Sunday, April 19, 2009

India's imports of high-technology goods

Despite the popular belief that Indian markets are flooded with Chinese goods, India has a trade surplus with China. Moreover, the value of manufactured goods exported to China from India ($2.5 billion) is only slightly less than the value of similar items imported into India ($2.9 billion).

  However, when moving up the production line, India's imports of high-technology goods, such as photographic material, scientific apparatus, and so on is higher. While secondary goods dominate in what China exports to India, the latter's exports to China have a large share of primary goods. India's export profile towards China is like a typical developing country.

  With Asean, however, India has a trade deficit. The total trade is worth nearly $10 billion.

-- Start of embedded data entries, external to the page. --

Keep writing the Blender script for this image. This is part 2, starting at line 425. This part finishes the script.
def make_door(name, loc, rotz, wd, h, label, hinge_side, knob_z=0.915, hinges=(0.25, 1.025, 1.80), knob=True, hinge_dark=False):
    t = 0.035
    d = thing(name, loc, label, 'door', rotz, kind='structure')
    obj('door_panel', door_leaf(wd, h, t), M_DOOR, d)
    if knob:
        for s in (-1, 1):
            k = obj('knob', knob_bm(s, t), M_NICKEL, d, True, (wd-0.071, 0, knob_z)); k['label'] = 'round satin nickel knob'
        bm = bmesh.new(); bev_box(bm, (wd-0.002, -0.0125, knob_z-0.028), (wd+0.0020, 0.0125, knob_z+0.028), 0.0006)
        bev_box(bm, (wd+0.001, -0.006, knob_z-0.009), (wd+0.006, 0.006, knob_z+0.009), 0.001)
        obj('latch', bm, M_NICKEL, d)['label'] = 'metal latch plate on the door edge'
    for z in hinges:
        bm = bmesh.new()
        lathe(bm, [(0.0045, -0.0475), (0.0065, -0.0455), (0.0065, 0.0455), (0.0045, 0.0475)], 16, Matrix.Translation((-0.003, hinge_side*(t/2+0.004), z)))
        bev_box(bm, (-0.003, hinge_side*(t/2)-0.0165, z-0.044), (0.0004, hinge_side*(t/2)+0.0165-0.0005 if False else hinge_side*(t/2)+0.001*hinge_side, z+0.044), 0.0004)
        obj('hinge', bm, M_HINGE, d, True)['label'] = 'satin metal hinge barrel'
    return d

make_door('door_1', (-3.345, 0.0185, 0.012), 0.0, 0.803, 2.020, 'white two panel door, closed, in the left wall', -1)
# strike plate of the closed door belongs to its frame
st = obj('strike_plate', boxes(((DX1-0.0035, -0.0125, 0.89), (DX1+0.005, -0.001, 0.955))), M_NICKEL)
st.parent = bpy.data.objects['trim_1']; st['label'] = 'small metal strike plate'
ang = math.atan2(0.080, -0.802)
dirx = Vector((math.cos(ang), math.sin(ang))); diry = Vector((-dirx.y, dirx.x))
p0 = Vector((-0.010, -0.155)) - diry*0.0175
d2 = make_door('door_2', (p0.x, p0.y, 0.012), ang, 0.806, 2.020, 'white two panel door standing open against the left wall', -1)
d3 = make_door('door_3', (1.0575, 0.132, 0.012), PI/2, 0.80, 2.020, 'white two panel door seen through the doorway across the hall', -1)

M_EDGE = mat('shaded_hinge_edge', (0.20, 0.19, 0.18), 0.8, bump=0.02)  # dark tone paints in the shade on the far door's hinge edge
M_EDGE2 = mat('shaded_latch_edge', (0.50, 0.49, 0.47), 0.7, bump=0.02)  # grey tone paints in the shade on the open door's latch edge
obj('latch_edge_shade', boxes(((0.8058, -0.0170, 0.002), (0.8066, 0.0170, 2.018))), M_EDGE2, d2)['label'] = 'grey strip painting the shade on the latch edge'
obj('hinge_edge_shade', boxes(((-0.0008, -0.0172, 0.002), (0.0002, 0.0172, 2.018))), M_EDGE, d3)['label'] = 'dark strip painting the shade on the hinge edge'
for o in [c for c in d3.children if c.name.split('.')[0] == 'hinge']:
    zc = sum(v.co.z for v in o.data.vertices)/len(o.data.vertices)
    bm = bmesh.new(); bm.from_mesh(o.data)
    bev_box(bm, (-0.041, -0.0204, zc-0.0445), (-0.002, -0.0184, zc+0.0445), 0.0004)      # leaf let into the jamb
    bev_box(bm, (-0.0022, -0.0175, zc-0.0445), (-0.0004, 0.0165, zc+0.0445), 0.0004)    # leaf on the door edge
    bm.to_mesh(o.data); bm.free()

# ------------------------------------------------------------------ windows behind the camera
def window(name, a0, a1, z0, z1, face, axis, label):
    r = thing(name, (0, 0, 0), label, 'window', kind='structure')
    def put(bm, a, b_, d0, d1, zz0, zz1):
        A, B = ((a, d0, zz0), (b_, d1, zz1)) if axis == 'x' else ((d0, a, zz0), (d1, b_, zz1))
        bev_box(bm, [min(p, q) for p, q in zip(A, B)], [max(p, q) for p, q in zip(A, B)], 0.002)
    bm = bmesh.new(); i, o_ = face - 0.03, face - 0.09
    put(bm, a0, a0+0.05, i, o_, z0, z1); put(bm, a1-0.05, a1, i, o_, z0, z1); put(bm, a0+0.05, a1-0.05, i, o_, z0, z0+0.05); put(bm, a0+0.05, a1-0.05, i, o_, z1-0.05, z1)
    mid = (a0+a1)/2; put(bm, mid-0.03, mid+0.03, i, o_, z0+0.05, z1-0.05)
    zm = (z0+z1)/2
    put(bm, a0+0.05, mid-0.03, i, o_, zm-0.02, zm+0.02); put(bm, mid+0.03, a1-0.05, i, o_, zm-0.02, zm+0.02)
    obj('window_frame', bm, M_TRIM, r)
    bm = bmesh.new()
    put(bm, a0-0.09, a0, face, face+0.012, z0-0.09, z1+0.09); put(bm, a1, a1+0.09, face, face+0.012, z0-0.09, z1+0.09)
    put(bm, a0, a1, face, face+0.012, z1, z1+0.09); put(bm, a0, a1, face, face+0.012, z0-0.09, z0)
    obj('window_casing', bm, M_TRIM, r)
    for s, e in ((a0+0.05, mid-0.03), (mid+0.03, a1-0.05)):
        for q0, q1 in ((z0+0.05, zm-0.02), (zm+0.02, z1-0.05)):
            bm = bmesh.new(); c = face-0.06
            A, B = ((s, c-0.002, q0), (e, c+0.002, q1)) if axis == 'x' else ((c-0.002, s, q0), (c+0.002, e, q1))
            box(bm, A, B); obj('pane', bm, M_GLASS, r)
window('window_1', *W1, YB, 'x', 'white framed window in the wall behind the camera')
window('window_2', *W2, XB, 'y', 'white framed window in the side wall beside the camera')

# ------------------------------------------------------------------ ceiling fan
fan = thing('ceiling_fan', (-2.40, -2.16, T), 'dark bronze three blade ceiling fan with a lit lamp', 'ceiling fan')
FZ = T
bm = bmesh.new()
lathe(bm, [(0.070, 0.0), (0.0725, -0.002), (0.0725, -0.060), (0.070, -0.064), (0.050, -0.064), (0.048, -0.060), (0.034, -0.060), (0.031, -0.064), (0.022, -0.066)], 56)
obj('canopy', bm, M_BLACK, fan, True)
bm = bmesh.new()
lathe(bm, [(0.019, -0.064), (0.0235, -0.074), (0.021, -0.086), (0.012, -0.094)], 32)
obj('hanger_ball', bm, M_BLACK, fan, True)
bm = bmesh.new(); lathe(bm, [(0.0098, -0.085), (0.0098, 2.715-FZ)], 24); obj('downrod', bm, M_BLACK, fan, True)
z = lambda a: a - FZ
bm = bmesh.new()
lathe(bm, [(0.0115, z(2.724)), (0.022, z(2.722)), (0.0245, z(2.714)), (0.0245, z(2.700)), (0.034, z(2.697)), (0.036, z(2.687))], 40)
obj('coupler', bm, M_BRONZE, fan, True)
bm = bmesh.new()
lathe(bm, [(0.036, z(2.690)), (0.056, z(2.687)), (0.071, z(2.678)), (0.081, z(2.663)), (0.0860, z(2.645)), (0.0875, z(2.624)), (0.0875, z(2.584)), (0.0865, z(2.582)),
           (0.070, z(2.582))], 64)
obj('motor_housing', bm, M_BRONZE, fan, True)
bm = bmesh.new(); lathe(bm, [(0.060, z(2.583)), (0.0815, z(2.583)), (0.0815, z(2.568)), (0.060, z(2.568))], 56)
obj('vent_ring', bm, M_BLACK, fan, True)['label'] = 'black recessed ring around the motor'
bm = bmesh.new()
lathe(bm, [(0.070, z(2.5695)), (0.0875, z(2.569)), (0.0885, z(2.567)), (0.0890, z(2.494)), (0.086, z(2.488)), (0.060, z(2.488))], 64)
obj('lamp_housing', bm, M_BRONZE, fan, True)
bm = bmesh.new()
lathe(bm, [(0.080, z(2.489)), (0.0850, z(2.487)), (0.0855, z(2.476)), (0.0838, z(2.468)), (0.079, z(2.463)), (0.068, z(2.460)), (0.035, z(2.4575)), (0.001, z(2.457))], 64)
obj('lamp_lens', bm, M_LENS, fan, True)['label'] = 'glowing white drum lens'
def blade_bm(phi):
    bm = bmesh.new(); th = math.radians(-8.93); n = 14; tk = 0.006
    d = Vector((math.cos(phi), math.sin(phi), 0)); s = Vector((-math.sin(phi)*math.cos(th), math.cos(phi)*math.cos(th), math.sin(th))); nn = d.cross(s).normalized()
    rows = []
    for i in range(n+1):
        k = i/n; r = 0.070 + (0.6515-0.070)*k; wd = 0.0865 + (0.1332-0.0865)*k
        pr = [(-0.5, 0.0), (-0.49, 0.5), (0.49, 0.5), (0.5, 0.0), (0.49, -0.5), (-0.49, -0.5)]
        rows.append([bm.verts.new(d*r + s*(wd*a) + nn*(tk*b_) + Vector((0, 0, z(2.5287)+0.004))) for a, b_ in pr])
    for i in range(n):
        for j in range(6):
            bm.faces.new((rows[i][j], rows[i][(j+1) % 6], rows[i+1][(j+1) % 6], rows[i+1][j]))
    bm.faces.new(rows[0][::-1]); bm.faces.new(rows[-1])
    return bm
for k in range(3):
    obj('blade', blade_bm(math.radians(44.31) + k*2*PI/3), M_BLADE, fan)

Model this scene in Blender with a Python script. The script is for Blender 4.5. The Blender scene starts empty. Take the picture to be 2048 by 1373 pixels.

India's main exports to Asean are primary goods, while the chief imports are secondary goods such as electrical appliances and machinery. China and Asean trade mostly in secondary goods. However, while China exports about $520 million worth of cereal to Asean, it imports about $510 million worth of wood. Thus, some amount of primary goods is exchanged between the two. The total trade between China and Asean is about $12.6 billion.

  Foreign exchange reserves in India ($127 billion) are half of Asean's ($236 billion) and a sixth of China's ($711 billion). Foreign Direct Investment into India is also much lower than that into Asean and China. Asean's FDI inflows amounted to $241.7 billion from 1990 to 2003. China got $475 billion in this period, while India received $28.5 billion. FDI has changed the way China engages its working population, altered its foreign trade outlook and accounts for why it has come to dominate world manufacturing. This is just as Asean did the decade before. India is still ideologically confused about FDI.

  By these trends, India and China will grow faster than Asean and their economic engagement will also rise much more than India and Asean. However, Asean is more closely linked with China than India and will continue to be so. The FDI into India is mostly from developed country MNCs using the country as a manufacturing hub. India's FDI policy needs greater clarity.

  Also India cannot compete for developed country markets for manufactured goods till the concept of Special Economic Zones takes off. As for economic development, India clearly lags behind China and Asean. India is not only a much poorer country, but fares quite dismally in all social indicators also. It remains to be seen if India can translate its potential for a relatively higher growth rate into better standards of living.